- TASK INSTRUCTIONS: Tally up how many lines in the listing below contain the string "Write", and give only the total.

- DATA FOR THIS TASK:
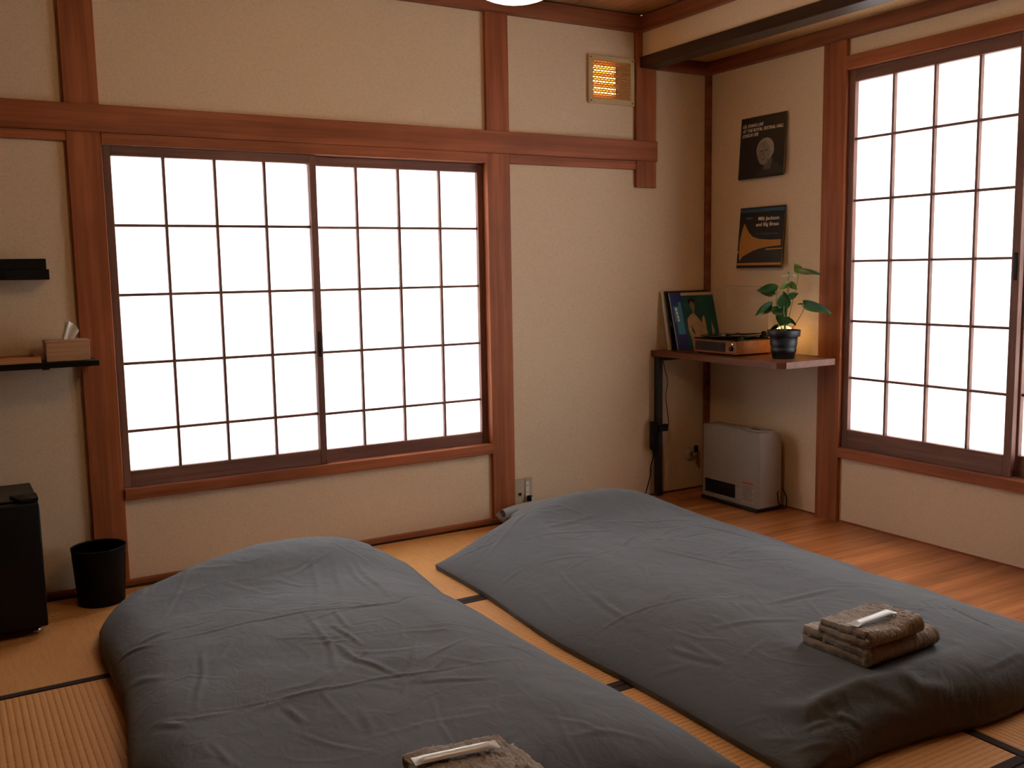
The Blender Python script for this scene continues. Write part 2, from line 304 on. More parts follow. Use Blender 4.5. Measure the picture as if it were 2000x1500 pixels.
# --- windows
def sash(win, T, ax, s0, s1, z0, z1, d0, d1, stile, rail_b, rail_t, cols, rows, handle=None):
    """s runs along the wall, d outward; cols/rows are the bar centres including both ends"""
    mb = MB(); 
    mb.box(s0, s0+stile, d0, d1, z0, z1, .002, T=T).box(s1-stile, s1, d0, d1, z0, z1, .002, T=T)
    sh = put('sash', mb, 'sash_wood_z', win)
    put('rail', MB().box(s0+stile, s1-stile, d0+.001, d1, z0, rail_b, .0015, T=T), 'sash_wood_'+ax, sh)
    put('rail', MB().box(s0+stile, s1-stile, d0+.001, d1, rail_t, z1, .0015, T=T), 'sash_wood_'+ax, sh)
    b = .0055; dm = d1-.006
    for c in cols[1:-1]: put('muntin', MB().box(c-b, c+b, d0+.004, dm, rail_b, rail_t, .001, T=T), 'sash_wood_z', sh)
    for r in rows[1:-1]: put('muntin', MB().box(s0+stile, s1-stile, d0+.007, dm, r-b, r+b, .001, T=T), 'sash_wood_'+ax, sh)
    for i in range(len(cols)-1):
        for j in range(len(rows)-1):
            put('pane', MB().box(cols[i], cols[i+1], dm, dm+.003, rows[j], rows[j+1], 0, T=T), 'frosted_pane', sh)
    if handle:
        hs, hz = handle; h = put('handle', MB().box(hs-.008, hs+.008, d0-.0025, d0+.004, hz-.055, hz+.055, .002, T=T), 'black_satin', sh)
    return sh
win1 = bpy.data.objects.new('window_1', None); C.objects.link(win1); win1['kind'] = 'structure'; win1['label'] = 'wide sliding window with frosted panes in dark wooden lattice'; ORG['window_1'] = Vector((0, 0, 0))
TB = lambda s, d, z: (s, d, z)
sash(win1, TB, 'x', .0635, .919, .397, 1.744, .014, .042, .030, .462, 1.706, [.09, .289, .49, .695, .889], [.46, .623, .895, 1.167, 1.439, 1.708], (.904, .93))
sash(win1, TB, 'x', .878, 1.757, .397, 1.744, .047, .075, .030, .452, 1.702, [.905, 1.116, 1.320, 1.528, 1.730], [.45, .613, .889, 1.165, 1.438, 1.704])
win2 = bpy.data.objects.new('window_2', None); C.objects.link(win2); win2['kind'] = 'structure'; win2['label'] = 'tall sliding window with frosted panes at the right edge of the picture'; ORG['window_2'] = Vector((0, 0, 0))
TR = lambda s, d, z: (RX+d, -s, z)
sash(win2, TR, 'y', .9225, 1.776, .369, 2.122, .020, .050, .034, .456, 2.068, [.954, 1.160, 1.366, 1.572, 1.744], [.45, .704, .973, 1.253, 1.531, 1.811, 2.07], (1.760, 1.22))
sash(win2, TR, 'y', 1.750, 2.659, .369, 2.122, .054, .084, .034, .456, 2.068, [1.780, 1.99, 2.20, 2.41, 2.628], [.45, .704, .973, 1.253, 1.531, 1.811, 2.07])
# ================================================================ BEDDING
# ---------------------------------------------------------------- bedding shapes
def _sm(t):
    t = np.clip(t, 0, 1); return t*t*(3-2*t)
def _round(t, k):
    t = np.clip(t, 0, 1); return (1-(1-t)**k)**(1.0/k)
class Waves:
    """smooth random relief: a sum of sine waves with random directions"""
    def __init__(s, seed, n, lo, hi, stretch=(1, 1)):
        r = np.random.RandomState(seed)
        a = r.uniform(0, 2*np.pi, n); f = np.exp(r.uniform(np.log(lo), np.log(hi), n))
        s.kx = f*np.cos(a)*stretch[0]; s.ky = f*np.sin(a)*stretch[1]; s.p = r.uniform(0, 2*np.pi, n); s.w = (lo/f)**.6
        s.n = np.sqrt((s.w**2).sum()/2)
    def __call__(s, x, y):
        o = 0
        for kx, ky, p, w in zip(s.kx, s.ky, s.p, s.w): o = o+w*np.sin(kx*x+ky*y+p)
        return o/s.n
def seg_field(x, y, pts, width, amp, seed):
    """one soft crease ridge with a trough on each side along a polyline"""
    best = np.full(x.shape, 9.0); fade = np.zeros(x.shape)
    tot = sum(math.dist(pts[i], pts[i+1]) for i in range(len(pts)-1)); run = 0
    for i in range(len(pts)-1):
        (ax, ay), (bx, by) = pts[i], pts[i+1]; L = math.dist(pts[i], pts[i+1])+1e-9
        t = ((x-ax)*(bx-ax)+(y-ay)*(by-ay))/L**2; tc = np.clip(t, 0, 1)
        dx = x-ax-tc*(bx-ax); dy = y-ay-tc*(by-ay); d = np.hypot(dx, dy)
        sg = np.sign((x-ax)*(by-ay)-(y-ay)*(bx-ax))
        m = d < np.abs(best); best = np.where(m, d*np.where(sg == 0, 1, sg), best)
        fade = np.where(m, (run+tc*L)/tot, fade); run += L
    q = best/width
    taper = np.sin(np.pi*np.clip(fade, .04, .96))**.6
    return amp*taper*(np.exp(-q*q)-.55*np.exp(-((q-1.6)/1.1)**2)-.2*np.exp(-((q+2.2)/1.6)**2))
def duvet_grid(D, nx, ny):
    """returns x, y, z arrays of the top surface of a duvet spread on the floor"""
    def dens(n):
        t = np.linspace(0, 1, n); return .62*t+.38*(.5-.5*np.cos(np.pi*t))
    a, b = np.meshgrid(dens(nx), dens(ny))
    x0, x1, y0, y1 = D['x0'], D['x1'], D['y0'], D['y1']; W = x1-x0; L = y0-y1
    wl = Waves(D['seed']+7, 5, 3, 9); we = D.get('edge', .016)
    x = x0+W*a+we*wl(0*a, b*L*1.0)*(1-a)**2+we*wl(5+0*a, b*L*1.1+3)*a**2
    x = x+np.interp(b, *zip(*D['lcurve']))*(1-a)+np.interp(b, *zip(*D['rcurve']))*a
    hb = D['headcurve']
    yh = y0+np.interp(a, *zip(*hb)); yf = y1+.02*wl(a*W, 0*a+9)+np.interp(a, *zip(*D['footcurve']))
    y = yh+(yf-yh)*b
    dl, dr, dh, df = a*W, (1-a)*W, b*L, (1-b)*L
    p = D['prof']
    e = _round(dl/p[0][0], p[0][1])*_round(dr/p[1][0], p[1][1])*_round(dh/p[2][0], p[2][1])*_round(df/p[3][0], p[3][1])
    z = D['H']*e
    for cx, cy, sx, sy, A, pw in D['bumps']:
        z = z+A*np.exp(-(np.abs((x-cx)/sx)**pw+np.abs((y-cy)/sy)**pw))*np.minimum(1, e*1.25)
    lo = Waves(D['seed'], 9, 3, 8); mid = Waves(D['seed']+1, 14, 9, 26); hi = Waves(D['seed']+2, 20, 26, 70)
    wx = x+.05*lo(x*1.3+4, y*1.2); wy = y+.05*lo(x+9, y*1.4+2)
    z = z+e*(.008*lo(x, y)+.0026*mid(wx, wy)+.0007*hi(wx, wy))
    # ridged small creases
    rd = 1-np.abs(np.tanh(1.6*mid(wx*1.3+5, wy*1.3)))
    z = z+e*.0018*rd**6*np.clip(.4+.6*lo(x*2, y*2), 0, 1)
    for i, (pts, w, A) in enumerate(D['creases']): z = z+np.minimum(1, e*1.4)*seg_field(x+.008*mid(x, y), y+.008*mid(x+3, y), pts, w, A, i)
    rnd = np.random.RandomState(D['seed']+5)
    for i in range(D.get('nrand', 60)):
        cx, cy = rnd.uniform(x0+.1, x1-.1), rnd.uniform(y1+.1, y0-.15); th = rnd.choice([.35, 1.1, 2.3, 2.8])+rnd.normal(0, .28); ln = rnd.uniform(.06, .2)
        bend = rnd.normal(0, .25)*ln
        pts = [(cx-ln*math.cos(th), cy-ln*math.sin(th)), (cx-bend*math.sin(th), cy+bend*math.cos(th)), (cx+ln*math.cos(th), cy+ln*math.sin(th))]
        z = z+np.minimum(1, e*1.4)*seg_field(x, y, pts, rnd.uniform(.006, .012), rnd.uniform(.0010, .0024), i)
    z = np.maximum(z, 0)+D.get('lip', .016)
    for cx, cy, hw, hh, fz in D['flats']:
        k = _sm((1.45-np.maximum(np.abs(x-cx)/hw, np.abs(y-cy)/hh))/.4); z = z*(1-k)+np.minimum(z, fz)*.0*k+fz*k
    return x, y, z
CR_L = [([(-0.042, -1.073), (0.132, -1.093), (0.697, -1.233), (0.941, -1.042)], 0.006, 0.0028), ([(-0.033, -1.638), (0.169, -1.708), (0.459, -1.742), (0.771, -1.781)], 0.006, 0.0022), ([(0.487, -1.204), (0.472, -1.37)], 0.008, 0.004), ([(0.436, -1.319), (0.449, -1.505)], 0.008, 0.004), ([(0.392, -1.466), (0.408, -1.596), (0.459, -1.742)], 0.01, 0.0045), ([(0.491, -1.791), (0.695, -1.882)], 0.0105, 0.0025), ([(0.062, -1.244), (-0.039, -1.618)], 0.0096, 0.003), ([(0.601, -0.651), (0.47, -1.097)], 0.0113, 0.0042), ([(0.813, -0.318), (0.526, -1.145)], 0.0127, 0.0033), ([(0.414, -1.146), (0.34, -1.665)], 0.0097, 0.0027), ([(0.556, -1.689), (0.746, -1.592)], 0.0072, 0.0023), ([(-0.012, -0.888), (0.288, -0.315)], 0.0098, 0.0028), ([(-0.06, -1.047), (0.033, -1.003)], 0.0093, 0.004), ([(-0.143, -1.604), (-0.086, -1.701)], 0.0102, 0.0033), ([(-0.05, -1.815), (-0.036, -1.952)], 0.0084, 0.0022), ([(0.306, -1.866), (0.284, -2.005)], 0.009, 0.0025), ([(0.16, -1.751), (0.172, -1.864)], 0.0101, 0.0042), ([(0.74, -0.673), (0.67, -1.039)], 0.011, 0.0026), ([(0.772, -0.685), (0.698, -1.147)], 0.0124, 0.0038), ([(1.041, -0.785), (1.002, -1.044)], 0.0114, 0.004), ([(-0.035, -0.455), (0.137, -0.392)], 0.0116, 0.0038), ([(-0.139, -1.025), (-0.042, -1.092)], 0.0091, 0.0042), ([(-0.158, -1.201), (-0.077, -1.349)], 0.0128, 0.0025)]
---
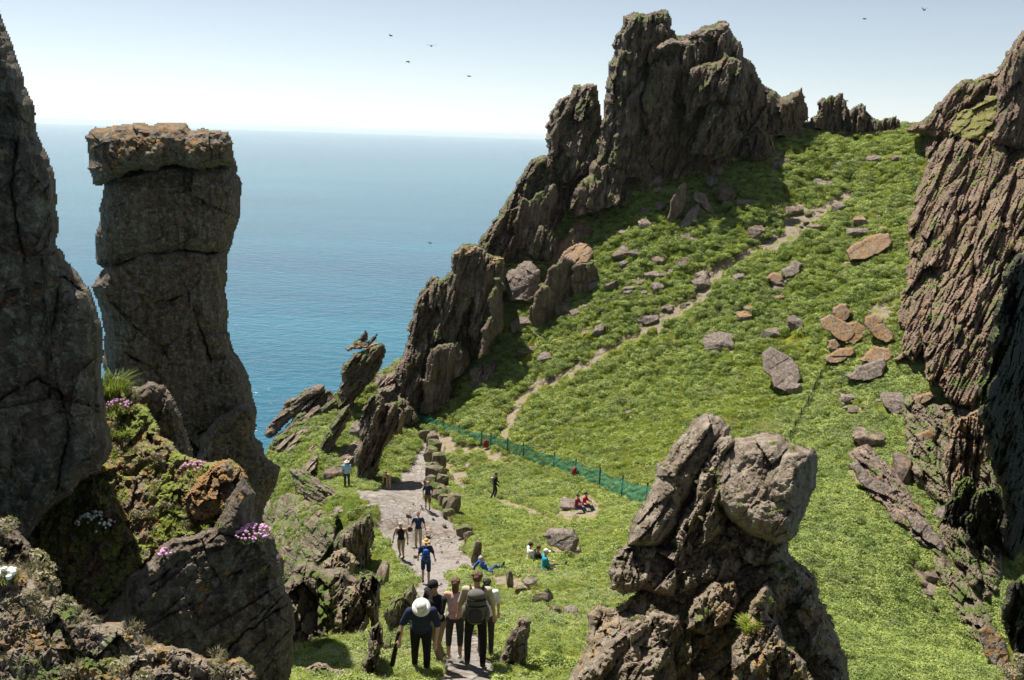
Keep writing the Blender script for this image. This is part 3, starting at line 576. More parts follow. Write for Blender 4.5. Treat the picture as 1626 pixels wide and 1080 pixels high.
--
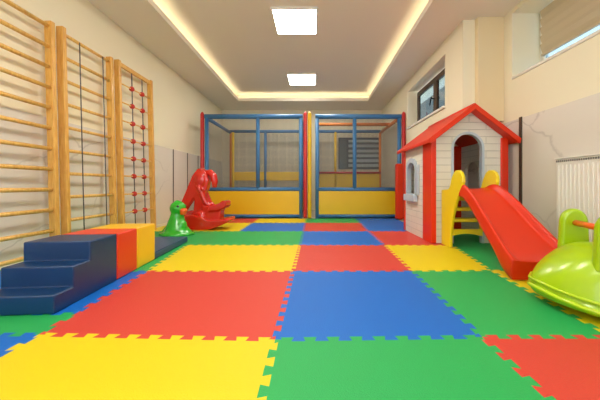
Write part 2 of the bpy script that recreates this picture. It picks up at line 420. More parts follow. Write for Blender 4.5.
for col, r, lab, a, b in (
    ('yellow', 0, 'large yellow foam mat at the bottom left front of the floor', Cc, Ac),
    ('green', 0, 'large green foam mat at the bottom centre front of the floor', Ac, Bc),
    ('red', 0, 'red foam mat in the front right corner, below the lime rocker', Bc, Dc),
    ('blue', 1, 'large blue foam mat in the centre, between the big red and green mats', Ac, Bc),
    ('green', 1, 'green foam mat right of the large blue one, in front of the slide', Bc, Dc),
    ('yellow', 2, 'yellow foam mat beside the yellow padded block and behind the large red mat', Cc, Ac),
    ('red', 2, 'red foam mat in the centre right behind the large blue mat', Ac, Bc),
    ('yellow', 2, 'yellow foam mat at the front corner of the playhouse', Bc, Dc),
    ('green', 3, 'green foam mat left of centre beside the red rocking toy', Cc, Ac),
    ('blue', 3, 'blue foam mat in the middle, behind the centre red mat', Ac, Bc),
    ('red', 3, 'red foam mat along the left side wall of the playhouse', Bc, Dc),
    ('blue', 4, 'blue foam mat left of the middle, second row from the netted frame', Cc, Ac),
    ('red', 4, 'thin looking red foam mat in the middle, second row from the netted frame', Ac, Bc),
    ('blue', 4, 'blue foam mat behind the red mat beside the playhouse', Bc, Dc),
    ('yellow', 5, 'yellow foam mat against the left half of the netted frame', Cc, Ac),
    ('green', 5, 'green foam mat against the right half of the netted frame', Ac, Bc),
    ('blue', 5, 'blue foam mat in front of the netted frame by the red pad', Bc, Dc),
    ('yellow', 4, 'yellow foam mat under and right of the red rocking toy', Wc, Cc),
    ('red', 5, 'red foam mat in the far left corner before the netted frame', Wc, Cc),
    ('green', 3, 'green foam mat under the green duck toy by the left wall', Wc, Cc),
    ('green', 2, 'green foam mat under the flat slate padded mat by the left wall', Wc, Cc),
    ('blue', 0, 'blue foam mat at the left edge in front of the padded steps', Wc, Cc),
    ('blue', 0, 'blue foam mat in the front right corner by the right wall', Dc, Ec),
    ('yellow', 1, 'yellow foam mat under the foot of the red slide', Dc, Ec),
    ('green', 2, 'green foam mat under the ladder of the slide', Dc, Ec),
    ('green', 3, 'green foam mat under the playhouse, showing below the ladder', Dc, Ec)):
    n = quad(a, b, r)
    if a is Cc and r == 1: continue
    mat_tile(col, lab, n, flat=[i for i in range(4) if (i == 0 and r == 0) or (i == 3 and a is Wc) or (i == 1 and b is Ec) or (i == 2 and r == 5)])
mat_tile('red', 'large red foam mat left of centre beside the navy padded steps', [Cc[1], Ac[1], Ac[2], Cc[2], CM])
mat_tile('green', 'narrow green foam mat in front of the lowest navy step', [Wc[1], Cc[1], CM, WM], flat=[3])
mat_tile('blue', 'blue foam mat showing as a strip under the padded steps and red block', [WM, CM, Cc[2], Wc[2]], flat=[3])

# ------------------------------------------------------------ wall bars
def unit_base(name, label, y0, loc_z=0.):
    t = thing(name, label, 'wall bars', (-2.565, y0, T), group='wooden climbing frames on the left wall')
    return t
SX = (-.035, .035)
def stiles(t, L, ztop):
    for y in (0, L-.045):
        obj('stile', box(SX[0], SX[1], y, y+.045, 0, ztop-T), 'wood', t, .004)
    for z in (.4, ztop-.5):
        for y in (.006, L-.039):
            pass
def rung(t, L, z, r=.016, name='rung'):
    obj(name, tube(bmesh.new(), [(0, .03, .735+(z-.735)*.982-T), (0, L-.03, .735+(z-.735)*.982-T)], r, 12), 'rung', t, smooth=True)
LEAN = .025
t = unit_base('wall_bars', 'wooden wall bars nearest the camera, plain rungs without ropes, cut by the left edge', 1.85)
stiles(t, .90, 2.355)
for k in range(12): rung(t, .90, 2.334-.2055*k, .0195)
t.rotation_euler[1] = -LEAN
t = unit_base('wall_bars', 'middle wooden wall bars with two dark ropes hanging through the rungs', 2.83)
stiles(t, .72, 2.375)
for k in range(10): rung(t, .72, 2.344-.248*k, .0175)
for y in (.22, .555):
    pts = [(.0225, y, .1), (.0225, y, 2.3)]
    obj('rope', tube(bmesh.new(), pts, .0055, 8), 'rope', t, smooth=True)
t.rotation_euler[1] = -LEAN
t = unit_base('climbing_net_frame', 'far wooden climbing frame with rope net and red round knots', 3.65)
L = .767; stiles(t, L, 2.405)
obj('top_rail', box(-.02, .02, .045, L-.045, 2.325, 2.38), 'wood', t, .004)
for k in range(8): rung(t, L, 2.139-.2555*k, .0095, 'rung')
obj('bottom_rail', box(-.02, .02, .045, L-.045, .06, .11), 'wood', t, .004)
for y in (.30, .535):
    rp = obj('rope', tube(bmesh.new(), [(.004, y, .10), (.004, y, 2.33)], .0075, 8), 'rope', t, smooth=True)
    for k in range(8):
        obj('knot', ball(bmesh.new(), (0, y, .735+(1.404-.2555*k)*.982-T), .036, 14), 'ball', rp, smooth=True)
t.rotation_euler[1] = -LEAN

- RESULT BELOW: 3